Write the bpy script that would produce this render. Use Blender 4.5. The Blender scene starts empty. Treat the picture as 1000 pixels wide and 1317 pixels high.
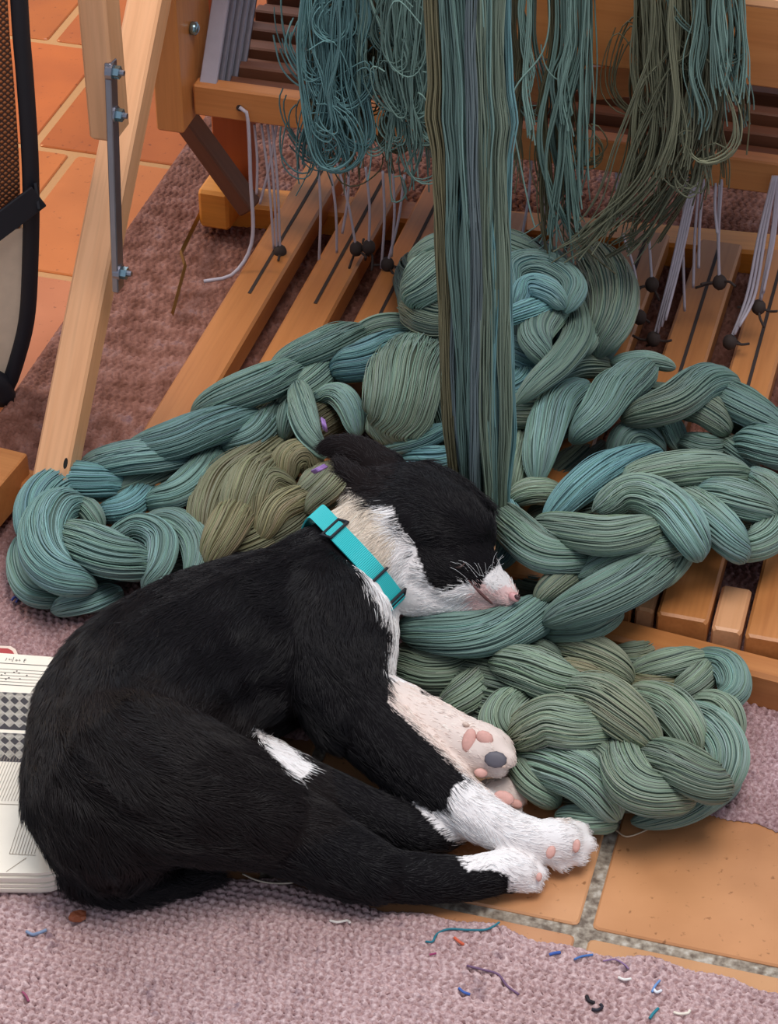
import bpy, math, random
import numpy as np
from mathutils import Vector, Matrix

rng = np.random.default_rng(7)
random.seed(7)
SC = bpy.context.scene
COL = SC.collection

# ------------------------------------------------------------------ camera
CAM_H, PITCH, FOC, IW, IH = 1.6, math.radians(38.5), 3000.0, 1000.0, 1317.0
cd = bpy.data.cameras.new('camera')
cam = bpy.data.objects.new('camera', cd)
COL.objects.link(cam)
cam.location = (0, 0, CAM_H)
cam.rotation_euler = (math.pi / 2 - PITCH, 0, 0)
cd.sensor_fit = 'HORIZONTAL'
cd.sensor_width = 36
cd.lens = 36 * FOC / IW
cd.clip_end = 50
SC.camera = cam

# ------------------------------------------------------------------ light
w = bpy.data.worlds.new('room_light')
SC.world = w
w.use_nodes = True
bg = w.node_tree.nodes['Background']
bg.inputs[0].default_value = (0.75, 0.83, 1.0, 1)
bg.inputs[1].default_value = 0.5


def area(name, loc, target, size, power, color, sizey=None):
    l = bpy.data.lights.new(name, 'AREA')
    l.energy = power
    l.color = color
    l.shape = 'RECTANGLE'
    l.size = size
    l.size_y = sizey or size
    o = bpy.data.objects.new(name, l)
    COL.objects.link(o)
    o.location = loc
    o.rotation_euler = (Vector(target) - Vector(loc)).to_track_quat('-Z', 'Y').to_euler()
    return o


area('window_light', (-1.0, 3.3, 2.9), (0.1, 2.0, 0), 1.5, 58, (0.80, 0.90, 1.0))
area('skylight', (0.5, 1.2, 3.2), (0.05, 1.9, 0), 1.5, 72, (1.0, 0.95, 0.91))
area('floor_lamp_light', (-1.7, 3.3, 1.3), (-0.6, 2.75, 0), 0.4, 13, (1.0, 0.68, 0.36))

SC.view_settings.view_transform = 'Standard'
SC.view_settings.look = 'None'
SC.view_settings.gamma = 1
SC.view_settings.use_curve_mapping = False
SC.view_settings.exposure = 0.0

# ------------------------------------------------------------------ helpers
_s, _c = math.sin(PITCH), math.cos(PITCH)
FWD = np.array([0, _c, -_s]); RGT = np.array([1.0, 0, 0]); UPV = np.array([0, _s, _c])
EYE = np.array([0, 0, CAM_H])
UA = np.array([math.cos(math.radians(-15.5)), math.sin(math.radians(-15.5)), 0])   # loom / tile axis across
VA = np.array([-UA[1], UA[0], 0])                                                 # loom / tile axis in depth
ZA = np.array([0, 0, 1.0])


def ray(x, y):
    return FWD * FOC + RGT * (x - IW / 2) - UPV * (y - IH / 2)


def G(x, y, z=0.0):
    d = ray(x, y)
    return EYE + d * ((z - CAM_H) / d[2])


def PV(x, y, n, p):
    """Where the sight line of a photo point meets the plane through p with normal n."""
    d = ray(x, y)
    return EYE + d * (np.dot(n, np.asarray(p) - EYE) / np.dot(n, d))


def scale_at(p):
    return float(np.dot(np.asarray(p) - EYE, FWD)) / FOC       # metres per photo pixel


def to_px(P):
    d = np.asarray(P) - EYE
    f = d @ FWD
    return np.stack([IW / 2 + FOC * (d @ RGT) / f, IH / 2 - FOC * (d @ UPV) / f], -1)


def UV(u, v, z=0.0):
    return UA * u + VA * v + ZA * z


def uv_of(p):
    return float(np.dot(p, UA)), float(np.dot(p, VA))


def base_of(o):
    b = np.zeros(3)
    while o is not None:
        b += np.array(o.location)
        o = o.parent
    return b


def tag(o, label=None, cat=None, group=None, kind=None):
    for k, v in (('label', label), ('category', cat), ('group', group), ('kind', kind)):
        if v:
            o[k] = v
    return o


def empty(name, loc, label=None, cat=None, group=None, kind=None):
    o = bpy.data.objects.new(name, None)
    COL.objects.link(o)
    o.location = [float(a) for a in loc]
    o.empty_display_size = 0.05
    return tag(o, label, cat, group, kind)


def mesh_obj(name, V, F, mat, parent=None, smooth=False, mats=None, fmat=None, colors=None, uvs=None):
    V = np.asarray(V, float).reshape(-1, 3)
    me = bpy.data.meshes.new(name)
    off = base_of(parent) if parent is not None else V.mean(0) * np.array([1, 1, 0])
    me.from_pydata((V - off).tolist(), [], F if isinstance(F, list) else F.tolist())
    for m in (mats or [mat]):
        me.materials.append(m)
    if fmat is not None:
        me.polygons.foreach_set('material_index', np.asarray(fmat, np.int32))
    if smooth:
        me.polygons.foreach_set('use_smooth', np.ones(len(me.polygons), bool))
    if colors is not None:
        a = me.color_attributes.new('tint', 'FLOAT_COLOR', 'POINT')
        c = np.ones((len(V), 4)); c[:, :3] = colors
        a.data.foreach_set('color', c.ravel())
    me.update()
    o = bpy.data.objects.new(name, me)
    COL.objects.link(o)
    if parent is not None:
        o.parent = parent
    else:
        o.location = off
    return o


def curves_obj(name, paths, radii, mat, parent, tints=None):
    """paths: list/array of (n,3) world polylines -> one hair-curves object."""
    off = base_of(parent)
    cu = bpy.data.hair_curves.new(name)
    cu.add_curves([len(p) for p in paths])
    P = np.concatenate([np.asarray(p) for p in paths]) - off
    cu.attributes['position'].data.foreach_set('vector', P.astype(np.float32).ravel())
    R = np.concatenate([np.broadcast_to(np.asarray(r, float), (len(p),)) for p, r in zip(paths, radii)])
    a = cu.attributes.get('radius') or cu.attributes.new('radius', 'FLOAT', 'POINT')
    a.data.foreach_set('value', R.astype(np.float32))
    if tints is not None:
        tints = np.asarray(tints)
        t = cu.attributes.new('tint', 'FLOAT_COLOR', 'POINT' if tints.ndim == 3 else 'CURVE')
        tints = tints.reshape(-1, 3)
        c = np.ones((len(tints), 4), np.float32); c[:, :3] = tints
        t.data.foreach_set('color', c.ravel())
    cu.materials.append(mat)
    o = bpy.data.objects.new(name, cu)
    COL.objects.link(o)
    o.parent = parent
    return o


def box_geo(c, ax, hx, hy, hz, bev=0.0):
    """Box with bevelled long edges; ax = 3 unit axes."""
    ax = np.asarray(ax, float)
    if bev <= 0:
        V = [c + ax[0] * hx * sx + ax[1] * hy * sy + ax[2] * hz * sz for sx in (-1, 1) for sy in (-1, 1) for sz in (-1, 1)]
        F = [[0, 1, 3, 2], [4, 6, 7, 5], [0, 4, 5, 1], [2, 3, 7, 6], [0, 2, 6, 4], [1, 5, 7, 3]]
        return np.array(V), F
    b = min(bev, hy * .8, hz * .8)
    ring = [(hy - b, hz), (hy, hz - b), (hy, -hz + b), (hy - b, -hz), (-hy + b, -hz), (-hy, -hz + b), (-hy, hz - b), (-hy + b, hz)]
    sec = [(-hx, .0), (-hx + b, 1), (hx - b, 1), (hx, .0)]
    V = []
    for x, full in sec:
        for y, z in ring:
            q = 1.0
            yy = y if full else y - np.sign(y) * b * .7
            zz = z if full else z - np.sign(z) * b * .7
            V.append(c + ax[0] * x + ax[1] * yy + ax[2] * zz)
    F = []
    for i in range(3):
        for j in range(8):
            k = (j + 1) % 8
            F.append([i * 8 + j, i * 8 + k, (i + 1) * 8 + k, (i + 1) * 8 + j])
    F.append([7, 6, 5, 4, 3, 2, 1, 0])
    F.append([24 + j for j in range(8)])
    return np.array(V), F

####

Leave the pictures out and please restate exactly the lines running from the start of the material through the one with "from mathutils import Vector, Matrix".

> In response:
Write the bpy script that would produce this render. Use Blender 4.5. The Blender scene starts empty. Treat the picture as 1000 pixels wide and 1317 pixels high.
import bpy, math, random
import numpy as np
from mathutils import Vector, Matrix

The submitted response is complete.